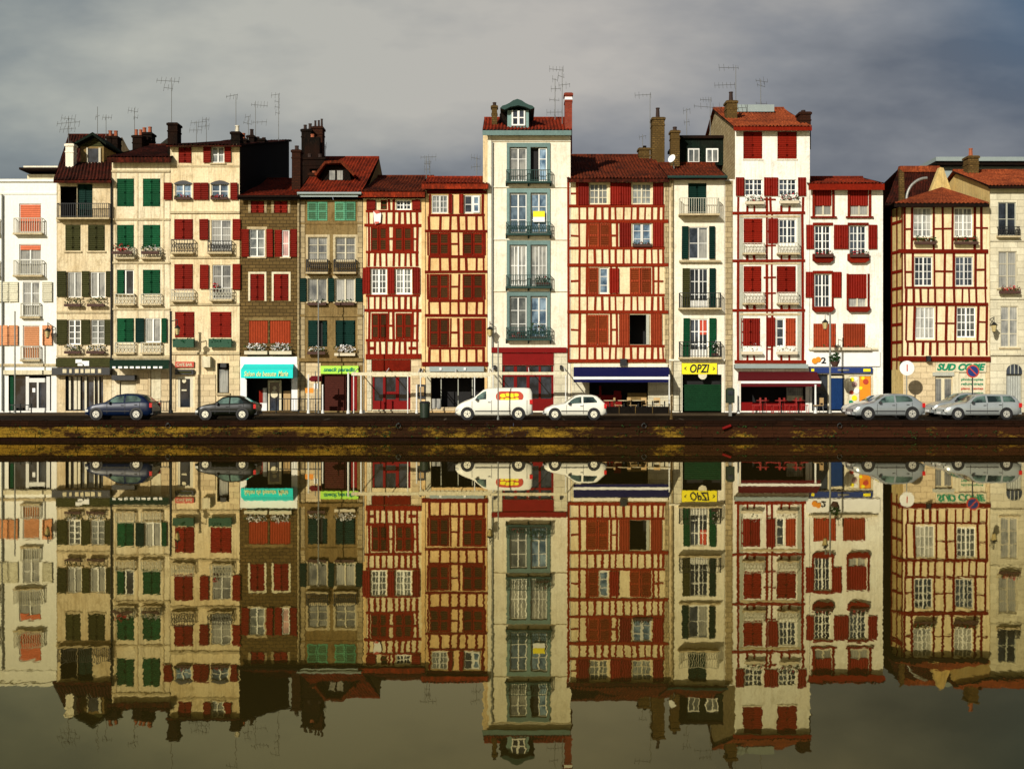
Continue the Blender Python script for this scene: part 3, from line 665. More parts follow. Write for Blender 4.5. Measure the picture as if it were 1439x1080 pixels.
for y0, y1 in ((318, 353), (438, 477)): h.studs((518.5, 545.5, 553, 580, 586), y0, y1, 3); h.bh((y0 + y1) / 2, 545, 553, 2.5); h.bh((y0 + y1) / 2, 580, 586, 2.5)
h.studs((518, 586), 280, 296, 3); h.bv(547, 280, 296); h.bv(553, 280, 296)
h.closed(521, 319, 544, 353, 'redtimber', 'slat'); h.closed(554.5, 319, 579, 353, 'redtimber', 'slat')
h.closed(522, 440, 544.5, 476, 'redtimber', 'slat'); h.closed(556, 440, 579, 476, 'redtimber', 'slat')
h.win(521.5, 377, 543.5, 413.5, pane='greyg', rows=4, cols=2, sill=0, th=.075); h.win(556, 377, 578.5, 413.5, pane='greyg', rows=4, cols=2, sill=0, th=.075)
h.shut(509.5, 376, 520.5, 413, 'redp'); h.shut(544.5, 377, 555, 413, 'redp'); h.shut(579.5, 376, 590.5, 413, 'redp')
h.box('timber_bracket', 517, 487, 526, 491, .05, 'redtimber'); h.box('timber_bracket', 574, 487, 584, 491, .05, 'redtimber')
h.box('corner_pier', 592.5, 281, 597.5, 577, .04, 'peach'); h.box('corner_pier', 511, 281, 515, 577, .04, 'peach')
q = MB(); q.prism([(X(525), Z(297)), (X(530), Z(296)), (X(536), Z(300)), (X(535), Z(313)), (X(528), Z(316)), (X(526), Z(312))], 71.85, 71.93); o = q.build('wall_banner', 'whites', h.root)
q = MB(); q.prism([(X(525), Z(297)), (X(530), Z(296)), (X(535), Z(299.5)), (X(529), Z(301))], 71.83, 71.845); q.prism([(X(527), Z(312)), (X(533), Z(312)), (X(533), Z(314)), (X(528), Z(315.6))], 71.83, 71.845); q.build('banner_stripe', 'signred', o)
h.box('red_panel', 523, 505.5, 577, 521, .1, 'redtimber'); h.box('ashlar_pier', 516, 505.5, 522, 577, .06, 'greystone'); h.box('ashlar_pier', 578, 505.5, 592, 577, .06, 'shopstone'); 
h.op(523, 529, 577, 577, .8, 'dark'); q = MB()
for a, b, c, d in ((523, 529, 526, 575), (538, 529, 542, 575), (556, 529, 560.5, 575), (573, 529, 577, 575), (526, 563, 538, 575), (542, 550, 556, 554), (542, 561, 556, 575), (560.5, 563, 573, 575)): q.pbox(a, b, c, d, 72.05, 72.15)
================
▸ STATED TASK
Transcribe all the data word for word; the images stay out.

▸ THE COMPLETED TASK
Continue the Blender Python script for this scene: part 3, from line 665. More parts follow. Write for Blender 4.5. Measure the picture as if it were 1439x1080 pixels.
for y0, y1 in ((318, 353), (438, 477)): h.studs((518.5, 545.5, 553, 580, 586), y0, y1, 3); h.bh((y0 + y1) / 2, 545, 553, 2.5); h.bh((y0 + y1) / 2, 580, 586, 2.5)
h.studs((518, 586), 280, 296, 3); h.bv(547, 280, 296); h.bv(553, 280, 296)
h.closed(521, 319, 544, 353, 'redtimber', 'slat'); h.closed(554.5, 319, 579, 353, 'redtimber', 'slat')
h.closed(522, 440, 544.5, 476, 'redtimber', 'slat'); h.closed(556, 440, 579, 476, 'redtimber', 'slat')
h.win(521.5, 377, 543.5, 413.5, pane='greyg', rows=4, cols=2, sill=0, th=.075); h.win(556, 377, 578.5, 413.5, pane='greyg', rows=4, cols=2, sill=0, th=.075)
h.shut(509.5, 376, 520.5, 413, 'redp'); h.shut(544.5, 377, 555, 413, 'redp'); h.shut(579.5, 376, 590.5, 413, 'redp')
h.box('timber_bracket', 517, 487, 526, 491, .05, 'redtimber'); h.box('timber_bracket', 574, 487, 584, 491, .05, 'redtimber')
h.box('corner_pier', 592.5, 281, 597.5, 577, .04, 'peach'); h.box('corner_pier', 511, 281, 515, 577, .04, 'peach')
q = MB(); q.prism([(X(525), Z(297)), (X(530), Z(296)), (X(536), Z(300)), (X(535), Z(313)), (X(528), Z(316)), (X(526), Z(312))], 71.85, 71.93); o = q.build('wall_banner', 'whites', h.root)
q = MB(); q.prism([(X(525), Z(297)), (X(530), Z(296)), (X(535), Z(299.5)), (X(529), Z(301))], 71.83, 71.845); q.prism([(X(527), Z(312)), (X(533), Z(312)), (X(533), Z(314)), (X(528), Z(315.6))], 71.83, 71.845); q.build('banner_stripe', 'signred', o)
h.box('red_panel', 523, 505.5, 577, 521, .1, 'redtimber'); h.box('ashlar_pier', 516, 505.5, 522, 577, .06, 'greystone'); h.box('ashlar_pier', 578, 505.5, 592, 577, .06, 'shopstone'); 
h.op(523, 529, 577, 577, .8, 'dark'); q = MB()
for a, b, c, d in ((523, 529, 526, 575), (538, 529, 542, 575), (556, 529, 560.5, 575), (573, 529, 577, 575), (526, 563, 538, 575), (542, 550, 556, 554), (542, 561, 556, 575), (560.5, 563, 573, 575)): q.pbox(a, b, c, d, 72.05, 72.15)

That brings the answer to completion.